Jun 3, 2012

Business Class

Spoiled white boy, i'm becomin'. After a week of real backpacking in India - local trains, street food, $10 rooms - it's businessman Sri Lanka all the way. $100 AC rooms with a pool and very stiff white sheets and very polite staff holding doors open. Per diem higher than the highest restaurant. Dress shoes and black socks. "The driver will pick you up at 8."

I almost couldn't sleep my first night in the Global Towers hotel. I told myself it was just so Not Me. I can carry my own bag, thank you, and probably even figure out how to open the curtains. I don't need a 14-dollar 28-dish Indian buffet in a huge plush dining room. This place is for rich travelling businessmen and spoiled tourists and Sri Lankans sneaking out on their families for a forbidden weekend. Not me. I want the "Real Sri Lanka."

But then I look in the mirror and see a middle-aged businessman. Worse - a Consultant. He's sporting a greying beard and slightly wrinkled dress slacks, and he's lamenting repeatedly about the wi-fi not working in his room overlooking the Indian Ocean. It'll take him some laps around the pool and maybe a 90-minute Ayurvedic massage to shake off that indignation, by which time that buffet sounds alot better than wandering the streets for an hour looking for authentic street food. And he's just tired enough from a day that started at 5am on an Indian train that a queen-sized bed in an air-conditioned room might be justified after all.

So I relax and enjoy this privileged and lovely luxury. But after wiping the corners of my mouth with white linen, I still hit the streets in my Keen sandals. 4 hours of finding myself in this new place, snacking, browzing, learning how to cross traffic and how much eye contact to make in the streets. Dipping into a cool cinema for a bad movie (Avengers) with a hot dog and Fanta is a welcome break, but the day is still me and Sri Lanka full on. The cinema's full of Sri Lankans, the hotel is primarily Sri Lankans, just because they're wearing polished shoes doesn't make them inauthentic. And just because I'm wearing shoes doesn't mean my feet aren't on the street.

Hippy backpacker Rick would say I'm rationalizing and selling out. 45-year-old development consultant Rick is cutting himself some slack, enjoying the best of, well, not of both worlds, just of this slice of this world. This fabulous, exotic, welcoming Sri Lanka that offers comfort and adventure, hot clammy afternoons and cool evening dips, unnameable street lunch and unbeatable dinner buffets. It's all part of the experience, all part of this nation, and it's all part of me.
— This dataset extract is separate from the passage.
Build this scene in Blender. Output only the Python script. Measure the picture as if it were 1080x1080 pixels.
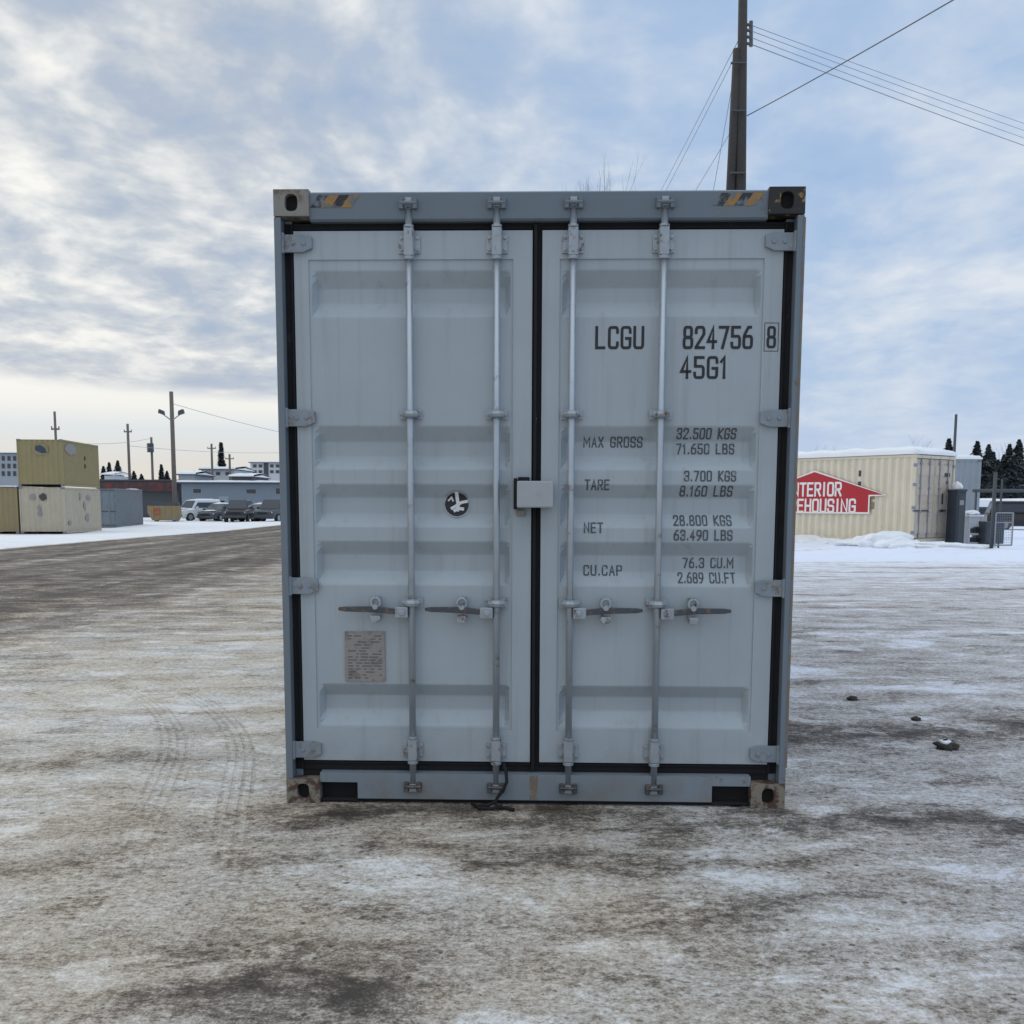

Going back to that list of typical tourist things I've done, I was going to open today's post by listing a few more that I did expect to be called on:

5. Talking about India like it's one place. I used to alternately be annoyed or laugh when people talk about "Africa", like Mandela's the president of the whole continent and they all speak one language. The I arrive in a huge and hugely populated subcontinent with hundreds of languages, cultures, climates, etc, and I'm so ignorant that I just assumed it was Hindi I was hearing spoken around me - turns out it was mostly Tamil. So even if anything I've observed is anywhere close to a truth, it's likely limited to the 300km slice of the South Tamil-Nadu province I chanced to visit, or just to Chennai, or just to the street I happened to stroll down after breakfast.

6. Confusing rural and urban. A reader wisely pointed out that, when lauding the relaxed reaction I experienced from Indians, I was comparing urban India with rural Zaire. "The urban experience (though with differences as you've observed) is a common one now, around the world, and those of us who live (or have lived) in cities can connect fairly easily - as I guess people with similar lifestyles have always been able to do."

7. Making sweeping generalizations. I'm glad y'all understand that I'm sharing first impressions, trying to make some sense of the foreignness of this all, not pretending to have anything more than a superficial snapshot of the true depth of a nation. I spent 7 years in Africa, and each year thought "Now I get it!" Then the next year would pass and I'd look back and think, "What was I thinking?!" I really shouldn't say anything after one week, but if we waited until we knew everything we'd never say anything - the best we can share is what we have at any moment, and a willingness to embrace a different understanding later (reason number 824 that I'd make an unsuccessful politician).